> PROBLEM TO WORK ON
In the material below, repeat only the lines from the one that holds "nn = N.new('ShaderNodeMixRGB');" through the final line, exactly as they stand.

○ ○ ○ ○ ○ ○ ○

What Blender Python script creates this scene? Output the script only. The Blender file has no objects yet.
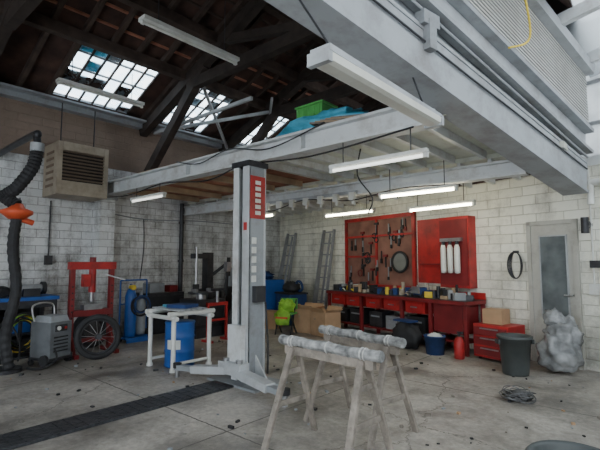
import bpy, math, random
from mathutils import Vector, Matrix, noise
random.seed(7)
R = random.uniform
V = Vector

# ------------------------------------------------------------ materials
def new_mat(name):
    m = bpy.data.materials.new(name); m.use_nodes = True
    nt = m.node_tree; b = nt.nodes['Principled BSDF']
    return m, nt, b

def mat(name, col, rough=0.6, metal=0.0, var=0.15, scale=6.0, bump=0.0, dirt=None, dirt_amt=0.5, dirt_scale=3.0):
    m, nt, b = new_mat(name)
    N, L = nt.nodes, nt.links
    b.inputs['Roughness'].default_value = rough
    b.inputs['Metallic'].default_value = metal
    tc = N.new('ShaderNodeTexCoord')
    n = N.new('ShaderNodeTexNoise'); n.inputs['Scale'].default_value = scale; n.inputs['Detail'].default_value = 6
    L.new(tc.outputs['Object'], n.inputs['Vector'])
    r = N.new('ShaderNodeValToRGB')
    r.color_ramp.elements[0].position = 0.3; r.color_ramp.elements[1].position = 0.7
    r.color_ramp.elements[0].color = (*[c*(1-var) for c in col], 1)
    r.color_ramp.elements[1].color = (*[min(1, c*(1+var)) for c in col], 1)
    L.new(n.outputs['Fac'], r.inputs['Fac'])
    out = r.outputs['Color']
    if dirt:
        n2 = N.new('ShaderNodeTexNoise'); n2.inputs['Scale'].default_value = dirt_scale; n2.inputs['Detail'].default_value = 9
        n2.inputs['Roughness'].default_value = 0.7
        L.new(tc.outputs['Object'], n2.inputs['Vector'])
        r2 = N.new('ShaderNodeValToRGB')
        r2.color_ramp.elements[0].position = 0.46; r2.color_ramp.elements[1].position = 0.68
        r2.color_ramp.elements[0].color = (0, 0, 0, 1); r2.color_ramp.elements[1].color = (dirt_amt,)*3+(1,)
        L.new(n2.outputs['Fac'], r2.inputs['Fac'])
        mx = N.new('ShaderNodeMixRGB'); L.new(r2.outputs['Color'], mx.inputs['Fac'])
        L.new(out, mx.inputs['Color1']); mx.inputs['Color2'].default_value = (*dirt, 1)
        out = mx.outputs['Color']
    L.new(out, b.inputs['Base Color'])
    if bump:
        bp = N.new('ShaderNodeBump'); bp.inputs['Strength'].default_value = bump; bp.inputs['Distance'].default_value = 0.02
        L.new(n.outputs['Fac'], bp.inputs['Height']); L.new(bp.outputs['Normal'], b.inputs['Normal'])
    return m

def emit(name, col, s):
    m, nt, b = new_mat(name)
    b.inputs['Base Color'].default_value = (*col, 1)
    b.inputs['Emission Color'].default_value = (*col, 1)
    b.inputs['Emission Strength'].default_value = s
    return m

def brick(name, direction, c1, c2, mortar, w=0.40, h=0.15, ms=0.007, dirt=(0.11, 0.095, 0.08), dirt_amt=0.85, upper=None, upper_z=3.5, lo=0.62, hi=0.86):
    m, nt, b = new_mat(name); N, L = nt.nodes, nt.links
    b.inputs['Roughness'].default_value = 0.8
    g = N.new('ShaderNodeNewGeometry')
    dp = N.new('ShaderNodeVectorMath'); dp.operation = 'DOT_PRODUCT'; dp.inputs[1].default_value = direction
    L.new(g.outputs['Position'], dp.inputs[0])
    sp = N.new('ShaderNodeSeparateXYZ'); L.new(g.outputs['Position'], sp.inputs[0])
    cb = N.new('ShaderNodeCombineXYZ'); L.new(dp.outputs['Value'], cb.inputs[0]); L.new(sp.outputs['Z'], cb.inputs[1])
    bt = N.new('ShaderNodeTexBrick'); L.new(cb.outputs[0], bt.inputs['Vector'])
    bt.inputs['Scale'].default_value = 1; bt.inputs['Brick Width'].default_value = w; bt.inputs['Row Height'].default_value = h
    bt.inputs['Mortar Size'].default_value = ms; bt.inputs['Mortar Smooth'].default_value = 0.5
    bt.inputs['Color1'].default_value = (*c1, 1); bt.inputs['Color2'].default_value = (*c2, 1); bt.inputs['Mortar'].default_value = (*mortar, 1)
    n = N.new('ShaderNodeTexNoise'); n.inputs['Scale'].default_value = 1.7; n.inputs['Detail'].default_value = 14; n.inputs['Roughness'].default_value = 0.82
    L.new(g.outputs['Position'], n.inputs['Vector'])
    mp = N.new('ShaderNodeMapping'); mp.inputs['Scale'].default_value = (5, 5, 0.6); L.new(g.outputs['Position'], mp.inputs['Vector'])
    ns = N.new('ShaderNodeTexNoise'); ns.inputs['Scale'].default_value = 1.0; ns.inputs['Detail'].default_value = 6; L.new(mp.outputs[0], ns.inputs['Vector'])
    mr = N.new('ShaderNodeMapRange'); mr.inputs['From Min'].default_value = 0; mr.inputs['From Max'].default_value = 1.7
    mr.inputs['To Min'].default_value = 0.14; mr.inputs['To Max'].default_value = 0.0
    L.new(sp.outputs['Z'], mr.inputs['Value'])
    ad = N.new('ShaderNodeMath'); ad.operation = 'ADD'; L.new(n.outputs['Fac'], ad.inputs[0]); L.new(mr.outputs[0], ad.inputs[1])
    sc = N.new('ShaderNodeMath'); sc.operation = 'MULTIPLY_ADD'; sc.inputs[1].default_value = 0.35; L.new(ns.outputs['Fac'], sc.inputs[0]); L.new(ad.outputs[0], sc.inputs[2])
    r = N.new('ShaderNodeValToRGB'); r.color_ramp.elements[0].position = lo; r.color_ramp.elements[1].position = hi
    r.color_ramp.elements[0].color = (0, 0, 0, 1); r.color_ramp.elements[1].color = (dirt_amt,)*3+(1,)
    L.new(sc.outputs[0], r.inputs['Fac'])
    mx = N.new('ShaderNodeMixRGB'); L.new(r.outputs['Color'], mx.inputs['Fac']); L.new(bt.outputs['Color'], mx.inputs['Color1'])
    mx.inputs['Color2'].default_value = (*dirt, 1)
    out = mx.outputs['Color']
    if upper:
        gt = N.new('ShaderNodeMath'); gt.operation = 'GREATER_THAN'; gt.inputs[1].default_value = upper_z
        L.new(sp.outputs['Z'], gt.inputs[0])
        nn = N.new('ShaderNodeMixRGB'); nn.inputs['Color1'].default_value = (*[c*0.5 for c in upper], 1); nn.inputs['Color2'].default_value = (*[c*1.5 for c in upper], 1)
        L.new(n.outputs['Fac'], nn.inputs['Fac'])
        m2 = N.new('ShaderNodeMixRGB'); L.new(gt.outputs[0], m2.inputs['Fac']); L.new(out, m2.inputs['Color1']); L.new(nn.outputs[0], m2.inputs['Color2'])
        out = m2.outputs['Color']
    L.new(out, b.inputs['Base Color'])
    bp = N.new('ShaderNodeBump'); bp.inputs['Strength'].default_value = 0.7; bp.inputs['Distance'].default_value = 0.015
    sm = N.new('ShaderNodeMath'); sm.operation = 'SUBTRACT'; L.new(n.outputs['Fac'], sm.inputs[0]); L.new(bt.outputs['Fac'], sm.inputs[1])
    L.new(sm.outputs[0], bp.inputs['Height']); L.new(bp.outputs['Normal'], b.inputs['Normal'])
    return m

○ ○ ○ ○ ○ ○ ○

> FULL ANSWER
        nn = N.new('ShaderNodeMixRGB'); nn.inputs['Color1'].default_value = (*[c*0.5 for c in upper], 1); nn.inputs['Color2'].default_value = (*[c*1.5 for c in upper], 1)
        L.new(n.outputs['Fac'], nn.inputs['Fac'])
        m2 = N.new('ShaderNodeMixRGB'); L.new(gt.outputs[0], m2.inputs['Fac']); L.new(out, m2.inputs['Color1']); L.new(nn.outputs[0], m2.inputs['Color2'])
        out = m2.outputs['Color']
    L.new(out, b.inputs['Base Color'])
    bp = N.new('ShaderNodeBump'); bp.inputs['Strength'].default_value = 0.7; bp.inputs['Distance'].default_value = 0.015
    sm = N.new('ShaderNodeMath'); sm.operation = 'SUBTRACT'; L.new(n.outputs['Fac'], sm.inputs[0]); L.new(bt.outputs['Fac'], sm.inputs[1])
    L.new(sm.outputs[0], bp.inputs['Height']); L.new(bp.outputs['Normal'], b.inputs['Normal'])
    return m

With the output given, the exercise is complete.